26. Infondata è, poi, la pretesa riconducibilità della condotta addebitata al dipendente all'ipotesi punita con la retrocessione, avendo la Corte d'Appello, sulla base di una corretta interpretazione delle norme contrattuali, escluso che il fatto contestato ed accertato fosse sovrapponibile alla fattispecie descritta dall'art. 44, comma 4, del regio decreto in termini di "inabilità o incompatibilità all'esercizio del proprio ufficio, sopraggiunte per motivi imputabili all'agente". All'attuale ricorrente non è stata addebitata una forma di inabilità o incompatibilità rispetto alle mansioni di conducente di autobus ma, unicamente, l'avere riportato una condanna penale per fatti delittuosi, reiterati e abituali, aventi contenuti e peculiarità tali da elidere la fiducia nel corretto futuro adempimento della prestazione lavorativa.
27. Inammissibile è, infine, la censura sull'omesso esercizio del potere datoriale di infliggere una sanzione inferiore, riconosciuto dall'art. 55 del regio decreto, trattandosi di mera facoltà discrezionale riconosciuta all'azienda: ciò esclude che il dipendente possa vantare il diritto ad una meno grave sanzione. D'altro canto, la Corte di merito, in coerenza con la valutazione di estrema gravità dei fatti, ha escluso che la scelta datoriale potesse dirsi contraria ai canoni di correttezza e buona fede.
28. Per le ragioni esposte il ricorso deve essere respinto.
29. La regolazione delle spese del giudizio di legittimità segue il criterio di soccombenza, con liquidazione come in dispositivo.

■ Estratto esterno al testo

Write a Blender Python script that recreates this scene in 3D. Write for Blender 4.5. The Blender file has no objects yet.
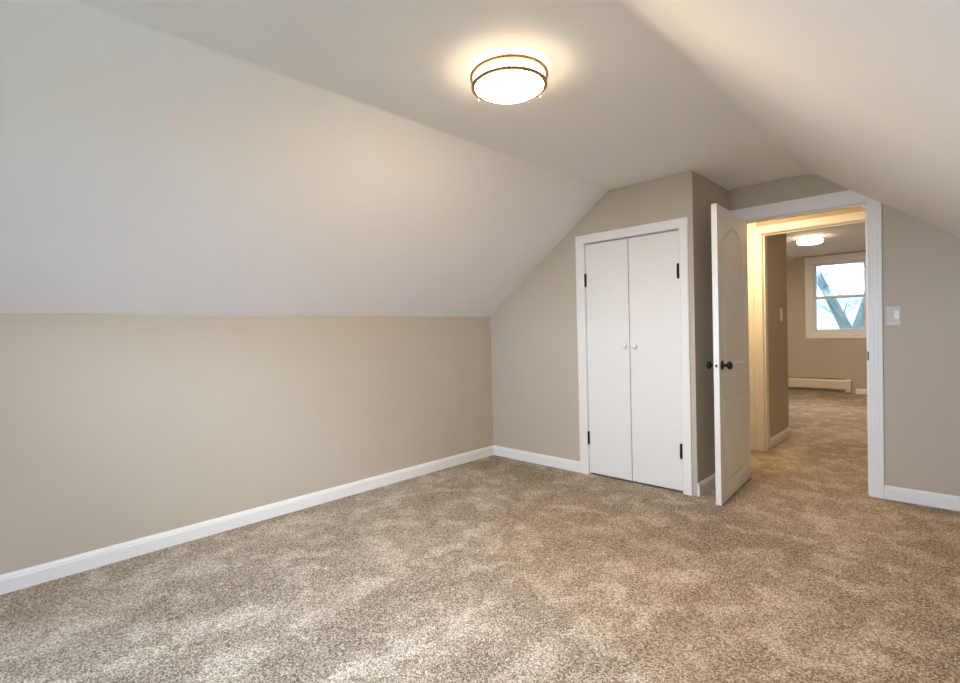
import bpy, bmesh, math, random
from mathutils import Vector, Matrix, noise

random.seed(7)
scene = bpy.context.scene
col = scene.collection

# ------------------------------------------------------------------ camera
cam_data = bpy.data.cameras.new('camera')
cam = bpy.data.objects.new('camera', cam_data)
col.objects.link(cam)
FW = Vector((-0.69737344, 0.71645647, -0.01898454))
RT = Vector((0.71669063, 0.6969278, -0.0254201))
UP = Vector((0.00498154, 0.03133334, 0.99949658))
m3 = Matrix((RT, UP, -FW)).transposed()
cam.matrix_world = Matrix.Translation((0, 0, 1.2)) @ m3.to_4x4()
cam_data.sensor_width = 36.0
cam_data.lens = 503.734 * 36.0 / 960.0
cam_data.clip_start = 0.02
cam_data.clip_end = 500
scene.camera = cam

# ------------------------------------------------------------------ exposure
vs = scene.view_settings
scene.display_settings.display_device = 'sRGB'
vs.view_transform = 'Standard'
vs.look = 'None'
vs.gamma = 1.0
vs.use_curve_mapping = False
vs.exposure = 1.32
scene.cycles.max_bounces = 16
scene.cycles.diffuse_bounces = 12
scene.cycles.transparent_max_bounces = 16
scene.cycles.caustics_reflective = False
scene.cycles.caustics_refractive = False
scene.cycles.sample_clamp_indirect = 8.0
scene.cycles.use_denoising = True

# ------------------------------------------------------------------ sky
SKY = 13.5
LAMP_MAIN = 86.0
LAMP_HALL = 46.0
LAMP_FAR = 85.0
world = bpy.data.worlds.new('sky')
scene.world = world
world.use_nodes = True
wn = world.node_tree.nodes
wl = world.node_tree.links
bgn = wn['Background']
tc = wn.new('ShaderNodeTexCoord')
cl = wn.new('ShaderNodeTexNoise')
cl.inputs['Scale'].default_value = 2.2
cl.inputs['Detail'].default_value = 4
cr = wn.new('ShaderNodeValToRGB')
cr.color_ramp.elements[0].position = 0.35
cr.color_ramp.elements[0].color = (0.43, 0.66, 1.0, 1)
cr.color_ramp.elements[1].position = 0.65
cr.color_ramp.elements[1].color = (0.62, 0.79, 1.0, 1)
wl.new(tc.outputs['Generated'], cl.inputs['Vector'])
wl.new(cl.outputs['Fac'], cr.inputs['Fac'])
wl.new(cr.outputs['Color'], bgn.inputs['Color'])
bgn.inputs['Strength'].default_value = SKY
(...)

30. Il rigetto del ricorso costituisce presupposto processuale per il raddoppio del contributo unificato, ai sensi dell'art. 13, comma 1-quater, del D.P.R. n. 115 del 2002 (cfr. Cass. S.U. n. 4315 del 2020).
P.Q.M.
La Corte rigetta il ricorso. Condanna il ricorrente alla rifusione delle spese del giudizio di legittimità che liquida in Euro 4.500,00 per compensi professionali, e in Euro 200,00 per esborsi, oltre spese forfettarie nella misura del 15% e accessori come per legge.
Ai sensi dell'art. 13, co. 1-quater, dà atto della sussistenza dei presupposti processuali per il versamento da parte del ricorrente dell'ulteriore importo a titolo di contributo unificato pari a quello previsto per il ricorso a norma del comma 1-bis dello stesso art. 13, se dovuto.
Così deciso in Roma, nella camera di consiglio della pubblica udienza del 6 novembre 2024.
Depositata in Cancelleria l'11 dicembre 2024.